В реалистическом контексте конца XIX века дегероизация чеховских персонажей приобретает особое качество, контрастно оттеняет книжность манеры в рисовке образа Сильвио. История Сильвио записана со слов рассказчика, который, «имея от природы романическое воображение», не упускает случая отметить, что глаза его героя «сверкали», что он ходит «взад и вперед по комнате, как тигр по своей клетке». Воспитанное на книгах воображение наделяет бывшего гусарского офицера — «человека, коего жизнь была загадкою» — не просто таинственными, но прямо инфернальными чертами: «Мрачная бледность, сверкающие глаза и густой дым, выходящий изо рту, придавали ему вид настоящего дьявола». Такие сравнения и описания окрашены легкой иронией Пушкина, его ощущением литературного штампа, не воспринимаемого передающим всё это Иваном Петровичем Белкиным. Подобная стилистика, неискоренимая на протяжении всего XIX века, встречалась еще и Чехову у знакомых ему литераторов, однозначно вызывая его иронию. В сравнении с пушкинским гусаром, обыденность чеховского героя порой даже кажется нарочитой. О Сильвио говорится с первых же строк: «Какая-то таинственность окружала его судьбу», конец повести по своей исключительности соответствует поразительному началу. Войницкий же впервые предстает перед публикой в бытовой заурядности — заспанным, помятым, со сбившимся набок галстуком, в последней сцене он заполняет счета на постное масло и гречневую крупу. С обликом Сильвио несовместимы постное масло и гречневая крупа — даже его обед обозначен абстрактно и конкретизирована только романтика застолья: «шампанское лилось притом рекою». Дядя Ваня не принадлежит тому миру, где шампанское льется рекой, не случайна в чеховской пьесе сцена, где, подвыпив, он становится скучным пошляком. Тем не менее, второй пушкинский план проступает сквозь первый чеховский, литературная коллизия получает двойное освещение, а каждый из соотносимых текстов смысловую многомерность.
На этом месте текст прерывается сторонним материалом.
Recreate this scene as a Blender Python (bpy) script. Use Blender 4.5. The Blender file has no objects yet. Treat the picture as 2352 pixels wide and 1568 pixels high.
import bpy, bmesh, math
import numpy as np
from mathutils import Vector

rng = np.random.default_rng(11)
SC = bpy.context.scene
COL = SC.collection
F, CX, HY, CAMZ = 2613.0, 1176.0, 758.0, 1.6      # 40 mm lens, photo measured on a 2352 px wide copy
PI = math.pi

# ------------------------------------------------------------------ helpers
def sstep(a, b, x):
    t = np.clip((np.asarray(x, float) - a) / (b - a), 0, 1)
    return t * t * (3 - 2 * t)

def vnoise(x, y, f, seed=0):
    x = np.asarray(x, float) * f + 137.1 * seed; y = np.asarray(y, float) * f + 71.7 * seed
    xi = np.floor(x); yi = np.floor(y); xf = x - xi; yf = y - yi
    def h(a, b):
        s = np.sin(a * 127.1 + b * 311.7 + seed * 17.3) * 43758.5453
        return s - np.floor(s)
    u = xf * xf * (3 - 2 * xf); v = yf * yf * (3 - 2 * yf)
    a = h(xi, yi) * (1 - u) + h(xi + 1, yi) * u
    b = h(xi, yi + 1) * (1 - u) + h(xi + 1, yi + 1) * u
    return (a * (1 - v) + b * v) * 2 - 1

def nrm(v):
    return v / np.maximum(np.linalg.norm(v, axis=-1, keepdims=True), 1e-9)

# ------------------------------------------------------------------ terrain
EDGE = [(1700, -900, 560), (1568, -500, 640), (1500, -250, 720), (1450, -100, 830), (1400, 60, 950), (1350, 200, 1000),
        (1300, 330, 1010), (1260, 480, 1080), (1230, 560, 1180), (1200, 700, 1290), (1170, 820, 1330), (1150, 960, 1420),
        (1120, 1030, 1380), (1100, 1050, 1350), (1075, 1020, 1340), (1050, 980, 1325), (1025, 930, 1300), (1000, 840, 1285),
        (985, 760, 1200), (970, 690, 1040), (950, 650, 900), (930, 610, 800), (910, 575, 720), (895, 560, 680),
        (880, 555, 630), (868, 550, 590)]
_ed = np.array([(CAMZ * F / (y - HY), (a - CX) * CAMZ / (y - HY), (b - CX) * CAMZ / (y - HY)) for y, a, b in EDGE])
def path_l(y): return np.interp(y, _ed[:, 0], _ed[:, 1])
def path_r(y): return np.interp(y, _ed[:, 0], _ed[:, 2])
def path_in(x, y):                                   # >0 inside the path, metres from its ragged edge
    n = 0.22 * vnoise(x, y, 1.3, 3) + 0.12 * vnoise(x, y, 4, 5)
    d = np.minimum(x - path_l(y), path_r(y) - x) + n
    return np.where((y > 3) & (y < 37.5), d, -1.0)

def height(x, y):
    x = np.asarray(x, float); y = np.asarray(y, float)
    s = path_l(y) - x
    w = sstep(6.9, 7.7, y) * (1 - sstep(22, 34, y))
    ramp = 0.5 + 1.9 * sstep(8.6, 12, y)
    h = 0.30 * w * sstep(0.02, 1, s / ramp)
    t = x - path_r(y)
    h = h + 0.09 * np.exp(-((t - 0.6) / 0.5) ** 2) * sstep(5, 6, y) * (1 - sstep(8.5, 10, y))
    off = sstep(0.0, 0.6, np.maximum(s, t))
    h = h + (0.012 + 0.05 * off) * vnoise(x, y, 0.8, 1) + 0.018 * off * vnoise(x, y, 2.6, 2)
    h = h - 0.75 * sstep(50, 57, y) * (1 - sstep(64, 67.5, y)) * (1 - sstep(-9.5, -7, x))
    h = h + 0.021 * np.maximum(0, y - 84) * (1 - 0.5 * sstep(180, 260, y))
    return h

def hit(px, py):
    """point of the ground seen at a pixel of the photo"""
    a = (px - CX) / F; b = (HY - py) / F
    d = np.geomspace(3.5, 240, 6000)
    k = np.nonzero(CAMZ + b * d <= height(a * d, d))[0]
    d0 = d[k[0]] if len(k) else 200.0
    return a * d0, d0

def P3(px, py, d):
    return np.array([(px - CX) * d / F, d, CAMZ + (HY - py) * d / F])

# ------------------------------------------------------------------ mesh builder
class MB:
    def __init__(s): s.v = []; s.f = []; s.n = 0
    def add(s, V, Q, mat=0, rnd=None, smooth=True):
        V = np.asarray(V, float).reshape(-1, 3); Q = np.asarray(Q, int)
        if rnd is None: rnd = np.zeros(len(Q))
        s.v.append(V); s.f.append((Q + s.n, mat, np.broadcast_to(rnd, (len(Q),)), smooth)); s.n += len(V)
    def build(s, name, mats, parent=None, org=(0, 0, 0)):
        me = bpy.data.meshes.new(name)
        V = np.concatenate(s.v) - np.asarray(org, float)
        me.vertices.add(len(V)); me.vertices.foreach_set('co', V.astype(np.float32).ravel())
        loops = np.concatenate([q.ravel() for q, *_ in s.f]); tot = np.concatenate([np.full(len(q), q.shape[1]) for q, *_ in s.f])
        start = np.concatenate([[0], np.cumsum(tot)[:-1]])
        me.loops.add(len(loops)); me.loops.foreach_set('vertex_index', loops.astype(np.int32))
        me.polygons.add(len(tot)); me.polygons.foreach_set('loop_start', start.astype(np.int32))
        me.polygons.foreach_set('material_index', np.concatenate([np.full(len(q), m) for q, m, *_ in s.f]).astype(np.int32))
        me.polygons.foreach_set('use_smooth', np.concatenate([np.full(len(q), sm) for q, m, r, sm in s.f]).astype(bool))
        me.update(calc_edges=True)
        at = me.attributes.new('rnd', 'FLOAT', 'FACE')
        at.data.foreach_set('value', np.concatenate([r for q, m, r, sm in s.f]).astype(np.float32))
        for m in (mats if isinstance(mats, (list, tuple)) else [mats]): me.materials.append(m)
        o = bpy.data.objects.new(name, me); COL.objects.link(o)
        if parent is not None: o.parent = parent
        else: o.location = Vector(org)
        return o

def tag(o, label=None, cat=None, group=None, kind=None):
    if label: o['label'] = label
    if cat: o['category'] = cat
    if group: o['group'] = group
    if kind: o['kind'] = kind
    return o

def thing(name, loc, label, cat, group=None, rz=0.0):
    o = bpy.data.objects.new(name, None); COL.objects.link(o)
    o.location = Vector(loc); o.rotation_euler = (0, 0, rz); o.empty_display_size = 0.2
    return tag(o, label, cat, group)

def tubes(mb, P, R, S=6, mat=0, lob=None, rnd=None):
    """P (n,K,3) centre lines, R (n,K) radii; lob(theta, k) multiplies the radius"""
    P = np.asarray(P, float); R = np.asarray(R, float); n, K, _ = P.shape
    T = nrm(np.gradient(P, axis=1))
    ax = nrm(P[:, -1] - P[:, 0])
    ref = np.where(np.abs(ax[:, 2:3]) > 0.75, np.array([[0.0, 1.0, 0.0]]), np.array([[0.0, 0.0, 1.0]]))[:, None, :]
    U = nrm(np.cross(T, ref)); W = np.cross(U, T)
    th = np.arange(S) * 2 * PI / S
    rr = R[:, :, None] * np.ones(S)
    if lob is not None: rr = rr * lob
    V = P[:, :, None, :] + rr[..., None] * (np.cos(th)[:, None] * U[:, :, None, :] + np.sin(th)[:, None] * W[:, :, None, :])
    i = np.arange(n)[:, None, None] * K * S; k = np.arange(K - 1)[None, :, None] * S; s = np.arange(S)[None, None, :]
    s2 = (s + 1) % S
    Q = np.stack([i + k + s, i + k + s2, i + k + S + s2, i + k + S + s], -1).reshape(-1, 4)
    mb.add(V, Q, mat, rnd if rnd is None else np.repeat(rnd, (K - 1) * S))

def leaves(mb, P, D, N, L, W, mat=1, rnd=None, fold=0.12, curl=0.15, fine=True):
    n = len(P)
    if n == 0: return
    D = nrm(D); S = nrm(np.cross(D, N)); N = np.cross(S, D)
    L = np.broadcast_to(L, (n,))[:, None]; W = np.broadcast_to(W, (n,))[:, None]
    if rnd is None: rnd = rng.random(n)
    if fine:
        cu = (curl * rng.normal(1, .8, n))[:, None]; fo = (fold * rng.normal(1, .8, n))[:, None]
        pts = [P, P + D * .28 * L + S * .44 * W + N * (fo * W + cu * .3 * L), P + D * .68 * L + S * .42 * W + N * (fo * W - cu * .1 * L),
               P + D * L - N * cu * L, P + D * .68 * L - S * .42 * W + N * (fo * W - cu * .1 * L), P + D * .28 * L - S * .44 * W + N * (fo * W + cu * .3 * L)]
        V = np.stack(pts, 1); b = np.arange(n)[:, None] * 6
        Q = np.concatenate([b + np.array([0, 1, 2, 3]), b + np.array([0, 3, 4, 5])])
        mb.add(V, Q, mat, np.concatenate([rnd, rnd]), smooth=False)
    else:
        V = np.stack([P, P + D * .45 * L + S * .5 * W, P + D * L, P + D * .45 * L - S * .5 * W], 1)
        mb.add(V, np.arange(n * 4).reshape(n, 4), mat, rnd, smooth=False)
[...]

Чтение романов, книжность сознания и попытки подстроить жизнь под известный литературный образец сближают такие произведения, как «Моя жизнь», «Невеста», «Дядя Ваня» и «То была она!». В системе внутренних связей между чеховскими произведениями имеет значение и то, что два из них — это рассказанные истории: «Моя жизнь» имеет подзаголовок «Рассказ провинциала», а «То была она!» — рассказ полковника Петра Ивановича (чье имя, кстати, — перевертыш имени Белкина; интересно, что в пушкинских вариантах Белкин именовался тоже Петром Ивановичем).

Наконец, внутренние связи существуют на уровне лексики и фразеологии. Начало повести «Моя жизнь»: «Управляющий сказал мне: «Держу вас только из уважения к вашему почтенному батюшке, а то бы вы у меня давно полетели»».

«— Если бы я не уважал вас за талант, то вы давно бы полетели у меня в окошко», — говорит Якову Бронзе Ротшильд.

Взглянем теперь на чеховские произведения, «откликающиеся» на «Повести Белкина», с другой точки зрения: с точки зрения жанровых признаков — шутливый «осколочный» рассказ, рассказы «серьезные», повесть «моя жизнь» и пьеса «Дядя Ваня» — все прозаические жанры, в которых работал Чехов. Он оказался тем будущим автором, о котором у Пушкина говорилось в «Романе в письмах»: «Пусть он по старой канве вышьет новые узоры и представит нам в маленькой раме картину света и людей, которых он так хорошо знает».

В отличие от классического романа, «рама» Чехова была действительно невелика, но вместила большое содержание. В малых литературных формах Чехову удалось создать объемную картину своего времени, людей и идей конца XIX — начала XX веков. Вышивая новые узоры для своих современников, он, конечно, использовал старую канву, каковой была сама жизнь. При этом его узоры, бывало, переплетались с пушкинскими. Можно сказать, что «Повести покойного Ивана Петровича Белкина, изданные А.П.», постепенно, одна за другой, были «пересказаны» другим А.П. — Антоном Павловичем Чеховым. «Пересказаны» с поправками, столь же естественными, сколь естественно движение самой жизни.